Although the above is an abbreviated definition of DALL-E 2, it doesn't mention that it also allows users to upload images without textual prompts as inputs. That is precisely what I did with the main image of the watercolour palette.

When a user uploads an image, DALL-E 2 can modify or generate a new image based on the content of the uploaded image alone, without the need for any textual prompts. The model can create images similar in style and content to the uploaded photo or combine elements of the uploaded image with other concepts or objects.

When you upload an image to DALL-E 2, it gives you four variations based on your original image. I chose to work with variation four in my video, which was the most aesthetically pleasing to my taste.

Since I succeeded with my first endeavour with AI, I decided to experiment with the images I always use in my video from the Smithsonian Open Access collection. I chose to upload a Chinese 18th-century illustration of insects from the Cooper Hewitt collection.

I then needed images of Holi for the piece and decided to use the function of DALL-E 2, which generates images from textual descriptions.

I simply asked it to create images based on the text "Holi festival in Nepal", and it gave me these four images.

I only liked image number two.
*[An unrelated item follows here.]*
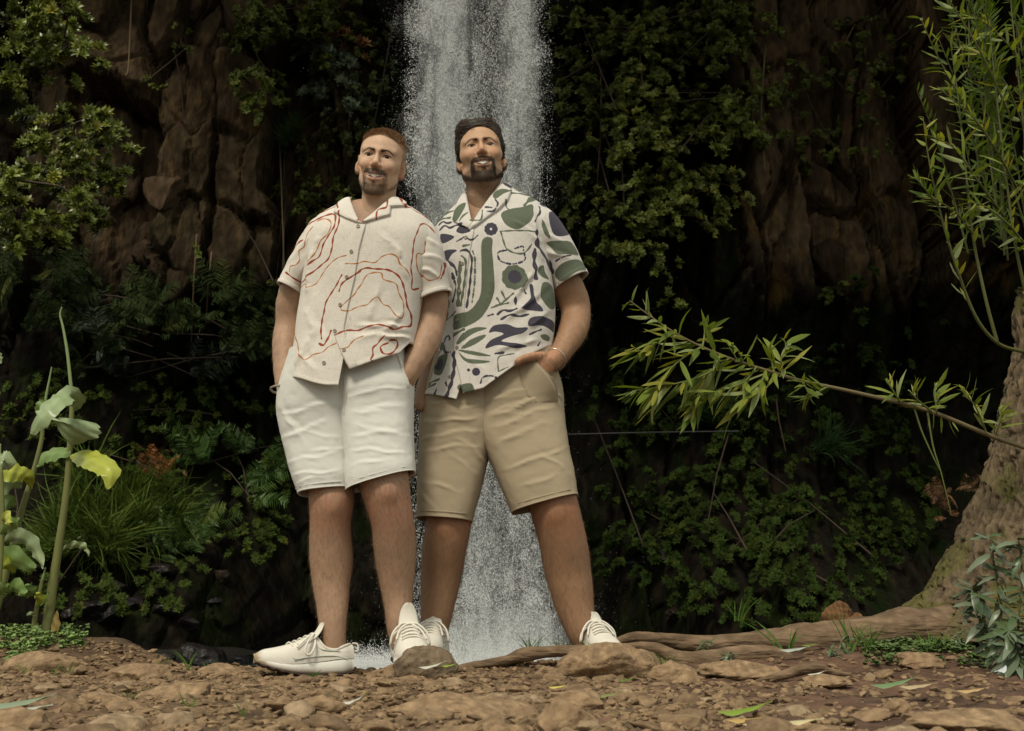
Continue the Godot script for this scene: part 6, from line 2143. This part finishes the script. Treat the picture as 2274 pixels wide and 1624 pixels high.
func shrub(called: String, label: String, patches: Array, d: float, gap: float, on_cliff: bool, size: float, tint: Color, mesh: Mesh, m: Material, group := "", stems := 5) -> void:
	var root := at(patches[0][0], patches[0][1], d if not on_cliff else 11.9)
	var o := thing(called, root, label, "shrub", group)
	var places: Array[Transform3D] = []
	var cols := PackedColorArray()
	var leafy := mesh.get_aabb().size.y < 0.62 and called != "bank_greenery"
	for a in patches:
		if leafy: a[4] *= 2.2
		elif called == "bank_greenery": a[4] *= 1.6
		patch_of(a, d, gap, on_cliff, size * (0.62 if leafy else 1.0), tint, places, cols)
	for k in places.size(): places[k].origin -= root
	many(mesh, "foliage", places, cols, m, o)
	var sm := MB.new()
	for k in mini(stems, places.size()):
		var a := places[rng.randi_range(0, places.size() - 1)].origin
		var b := places[rng.randi_range(0, places.size() - 1)].origin
		if a.distance_to(b) > 1.6: b = a + (b - a).normalized() * 0.8
		sm.tube(PackedVector3Array([a, a.lerp(b, 0.5) + Vector3(0, 0.05, -0.08), b]), taper(3, 0.010, 0.004), 5, Color(0.05, 0.035, 0.02))
	if sm.v.size(): put(sm.mesh(M.stem), "stem", o)

func build_plants() -> void:
	build_ginger()
	var ros := sprig_mesh(10, 0.17, Color(1, 1, 1), M.leaf_gloss, 1.15)
	var small := sprig_mesh(9, 0.19, Color(1, 1, 1), M.leaf, 1.25)
	var g := Color(0.115, 0.140, 0.022)
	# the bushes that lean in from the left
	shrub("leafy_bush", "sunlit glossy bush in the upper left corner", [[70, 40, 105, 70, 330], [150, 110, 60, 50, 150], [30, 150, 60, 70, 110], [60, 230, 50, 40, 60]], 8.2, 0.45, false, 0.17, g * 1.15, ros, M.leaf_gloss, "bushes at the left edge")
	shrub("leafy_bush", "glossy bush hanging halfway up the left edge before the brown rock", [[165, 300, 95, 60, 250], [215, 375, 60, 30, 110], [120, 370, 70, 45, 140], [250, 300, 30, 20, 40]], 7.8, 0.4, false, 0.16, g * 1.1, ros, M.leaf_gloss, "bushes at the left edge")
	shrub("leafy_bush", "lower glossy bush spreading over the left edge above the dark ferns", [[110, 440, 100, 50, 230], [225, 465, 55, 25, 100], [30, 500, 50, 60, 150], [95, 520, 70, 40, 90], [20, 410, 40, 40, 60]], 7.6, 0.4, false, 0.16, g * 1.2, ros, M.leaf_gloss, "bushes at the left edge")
	# left of the fall
	shrub("cliff_shrub", "dark shrub on the cliff to the left of the waterfall top", [[640, 50, 110, 60, 420], [740, 70, 70, 90, 320], [560, 60, 60, 70, 150]], 12, 0.5, true, 0.17, g * 0.85, small, M.leaf, "shrubs on the cliff")
	shrub("cliff_shrub", "small bright shrub on bare rock between the brown columns and the waterfall", [[575, 185, 55, 50, 170], [590, 215, 40, 40, 80]], 12, 0.45, true, 0.17, g * 1.1, small, M.leaf, "shrubs on the cliff")
	shrub("cliff_shrub", "pale silvery-leaved shrub high up left of the waterfall", [[720, 150, 60, 60, 150], [760, 200, 40, 60, 90]], 11.6, 0.4, true, 0.24, Color(0.13, 0.16, 0.10), ros, M.leaf_gloss, "shrubs on the cliff")
	shrub("withered_shrub", "withered orange-brown leaves high up left of the waterfall", [[755, 90, 32, 22, 50], [785, 105, 18, 18, 24]], 11.4, 0.3, true, 0.24, Color(0.30, 0.15, 0.06), ros, M.leaf, "")
	shrub("cliff_shrub", "low shrub just above the cream shirt's shoulder", [[720, 430, 55, 40, 150], [690, 470, 35, 25, 60], [655, 425, 40, 30, 50]], 12, 0.4, true, 0.15, g * 0.85, small, M.leaf, "shrubs on the cliff")
	shrub("cliff_shrub", "hanging greenery in the dark strip beside the waterfall's left edge", [[790, 250, 60, 110, 220], [830, 120, 40, 100, 120], [700, 330, 40, 60, 70]], 12, 0.4, true, 0.14, g * 0.55, small, M.leaf, "shrubs on the cliff")
	shrub("cliff_shrub", "sparse tufts in the cracks between the brown rock columns", [[400, 60, 20, 50, 26], [410, 90, 16, 20, 14], [350, 180, 40, 20, 18], [640, 320, 30, 60, 24], [610, 610, 30, 20, 16], [430, 560, 20, 20, 8]], 12, 0.25, true, 0.14, g, small, M.leaf, "shrubs on the cliff")
	# the dark ferns at mid height on the left
	var frond := frond_mesh(17, Color(1, 1, 1), M.leaf)
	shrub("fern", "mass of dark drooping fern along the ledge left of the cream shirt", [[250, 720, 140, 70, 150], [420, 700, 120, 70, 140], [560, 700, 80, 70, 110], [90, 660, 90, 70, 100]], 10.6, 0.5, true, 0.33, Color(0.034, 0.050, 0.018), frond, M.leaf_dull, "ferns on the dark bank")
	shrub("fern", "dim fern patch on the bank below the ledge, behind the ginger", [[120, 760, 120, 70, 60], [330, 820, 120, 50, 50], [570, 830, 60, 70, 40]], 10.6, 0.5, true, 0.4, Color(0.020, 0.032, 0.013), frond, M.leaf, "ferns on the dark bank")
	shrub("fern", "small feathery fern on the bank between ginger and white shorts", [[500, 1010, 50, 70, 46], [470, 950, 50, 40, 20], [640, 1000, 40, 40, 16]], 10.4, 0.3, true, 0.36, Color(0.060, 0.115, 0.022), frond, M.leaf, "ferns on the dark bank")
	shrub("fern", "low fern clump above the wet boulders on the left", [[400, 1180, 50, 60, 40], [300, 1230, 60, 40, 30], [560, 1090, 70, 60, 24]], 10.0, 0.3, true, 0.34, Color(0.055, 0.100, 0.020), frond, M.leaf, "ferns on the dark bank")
	var tuft := blade_tuft(26, 0.35, 0.55, 0.022, Color(1, 1, 1), M.grass)
	shrub("grass_clump", "long arching grass on the bank just right of the tall ginger stem", [[240, 1110, 90, 80, 110], [215, 1190, 90, 60, 80], [330, 1150, 70, 70, 60]], 9.6, 0.3, true, 0.44, Color(0.075, 0.115, 0.020), tuft, M.grass, "", 0)
	shrub("hanging_grass", "hanging grass on the cliff left of the smiling man's head", [[690, 310, 26, 40, 12], [670, 290, 20, 20, 6]], 12, 0.3, true, 0.24, Color(0.045, 0.085, 0.022), tuft, M.grass, "", 0)
	shrub("withered_fern", "rust-brown dead fern beside the left grass clump", [[285, 1060, 30, 30, 16], [345, 1120, 26, 50, 16], [300, 1040, 20, 14, 8]], 9.8, 0.2, true, 0.28, Color(0.20, 0.085, 0.025), frond, M.leaf, "dead fronds", 0)
	shrub("withered_fern", "rust-brown dead fronds behind the leaning trunk", [[2115, 1090, 22, 40, 26], [2130, 1130, 20, 30, 18]], 8.0, 0.2, false, 0.14, Color(0.13, 0.060, 0.022), frond, M.leaf, "dead fronds", 0)
	# the green wall right of the fall
	shrub("cliff_creeper", "curtain of leafy creeper covering the cliff right of the waterfall", [[1290, 60, 70, 70, 260], [1360, 120, 90, 80, 420], [1450, 90, 110, 70, 470], [1560, 60, 120, 60, 430], [1660, 60, 70, 60, 180], [1320, 220, 80, 90, 330], [1420, 220, 100, 70, 380], [1330, 380, 80, 90, 300], [1390, 490, 80, 80, 240], [1280, 540, 60, 90, 140], [1500, 200, 80, 50, 160], [1620, 170, 80, 60, 170], [1440, 330, 90, 50, 160]], 12, 0.5, true, 0.165, g * 0.95, small, M.leaf, "", 30)
	shrub("cliff_shrub", "bright shrub standing out in the middle of the green wall", [[1500, 285, 90, 35, 300], [1590, 260, 70, 40, 240], [1650, 300, 50, 30, 130], [1545, 320, 60, 30, 90]], 11.5, 0.4, true, 0.18, g * 1.25, small, M.leaf, "shrubs on the cliff", 10)
	shrub("cliff_shrub", "shrub with drooping sprays at the lower right of the green wall", [[1500, 400, 80, 50, 230], [1590, 420, 70, 50, 170], [1480, 480, 70, 50, 170], [1560, 470, 60, 40, 110], [1440, 560, 40, 30, 60], [1480, 600, 30, 40, 40], [1480, 670, 26, 26, 30]], 11.7, 0.4, true, 0.17, g * 1.1, small, M.leaf, "shrubs on the cliff", 10)
	shrub("cliff_shrub", "dim shrub among the ochre rock streaks, upper right", [[1800, 300, 60, 70, 160], [1760, 180, 50, 60, 120], [1700, 230, 40, 60, 80]], 12, 0.3, true, 0.15, g * 1.0, small, M.leaf, "shrubs on the cliff")
	shrub("cliff_shrub", "thin dark growth on the rock beside the willow shoots", [[1880, 130, 60, 90, 170], [1970, 120, 60, 110, 200], [1930, 280, 60, 70, 90]], 12, 0.3, true, 0.14, g * 0.9, small, M.leaf, "shrubs on the cliff")
	shrub("cliff_shrub", "little green tuft alone on the black rock right of centre", [[1850, 640, 20, 26, 34], [1845, 680, 16, 20, 14]], 12, 0.25, true, 0.14, g * 0.9, small, M.leaf, "shrubs on the cliff")
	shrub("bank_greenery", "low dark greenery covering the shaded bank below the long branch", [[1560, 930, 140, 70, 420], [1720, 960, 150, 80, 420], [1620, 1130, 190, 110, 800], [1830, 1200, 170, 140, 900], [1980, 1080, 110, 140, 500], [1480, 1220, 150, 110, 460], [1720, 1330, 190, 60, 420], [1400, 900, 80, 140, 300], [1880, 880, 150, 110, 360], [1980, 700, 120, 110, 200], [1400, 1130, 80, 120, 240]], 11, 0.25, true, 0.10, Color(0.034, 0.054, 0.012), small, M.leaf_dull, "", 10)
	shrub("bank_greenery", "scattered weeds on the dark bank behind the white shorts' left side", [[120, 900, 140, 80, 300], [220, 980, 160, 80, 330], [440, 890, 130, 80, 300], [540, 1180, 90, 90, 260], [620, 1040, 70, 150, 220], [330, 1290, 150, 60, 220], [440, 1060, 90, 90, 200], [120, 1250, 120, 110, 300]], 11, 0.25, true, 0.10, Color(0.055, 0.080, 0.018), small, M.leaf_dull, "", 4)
	shrub("hanging_grass", "dim grass hanging below the tip of the long branch", [[1560, 900, 60, 30, 16], [1620, 930, 60, 30, 14], [1760, 1020, 60, 40, 12]], 11.4, 0.3, true, 0.45, Color(0.024, 0.050, 0.016), tuft, M.grass, "", 0)
	# roots and vines hanging down the rock
	var k := 0
	for a in [[292, 0, 285, 150, 278, 165], [560, 20, 570, 120, 600, 160], [620, 300, 628, 500, 634, 700], [437, 520, 430, 640, 425, 760], [470, 560, 462, 640, 458, 720], [1330, 60, 1335, 260, 1325, 420], [1860, 130, 1880, 90, 1895, 60], [1700, 100, 1690, 260, 1700, 380]]:
		var vm := MB.new()
		var q := PackedVector3Array()
		for j in 3:
			var p := at(a[j * 2], a[j * 2 + 1], 12)
			q.append(at(a[j * 2], a[j * 2 + 1], cliff_d(p.x, p.y) - 0.22))
		stem_tube(vm, q, 0.010, 0.006, Color(0.14, 0.095, 0.05), 5)
		tag(put(vm.mesh(M.stem), "hanging_vine"), ["pale vine looping down the leftmost rock column", "thin vine hanging over the second rock column", "long vine on dark rock left of the smiling man", "straight vine over the low ledge of brown rock", "short vine beside the ledge of brown rock", "vine hanging in the creeper next to the waterfall", "thin slanting root on the upper right rock", "vine hanging between creeper and ochre rock"][k], "vine", "vines hanging down the cliff")
		k += 1
	var cb := MB.new()
	stem_tube(cb, path_at([1150, 968, 9.2, 1380, 962, 9.2, 1480, 960, 9.3, 1640, 958, 9.4]), 0.005, 0.005, Color(0.10, 0.10, 0.10), 6)
	tag(put(cb.mesh(M.cable), "cable"), "thin dark cable stretched across behind the tan shorts", "cable")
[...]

I then asked DALL-E 2 to give me variations of images based on image two, and I received a selection of illustrative photos that I was happy with, including the previous image that the new images were based on.

I now had most of the creative assets I would use in the video and was off to create it.

Other images I used in the video as is were from my personal collection of scanned books and Gifs.

In conclusion, this music video was an opportunity to improve my skills through a class at RISD by combining three animation prompts into a Holi-inspired video that used the iconic watercolour palette as a recurring element and incorporated AI-generated images from DALL-E 2 to enhance the visuals. Using contrastive learning in DALL-E 2 allowed for more accurate and detailed photos, which were utilised in the video alongside my own collection of images. The result is a short but hopefully visually captivating music video that showcases my love for stop-motion and newfound interest in experimentation with AI.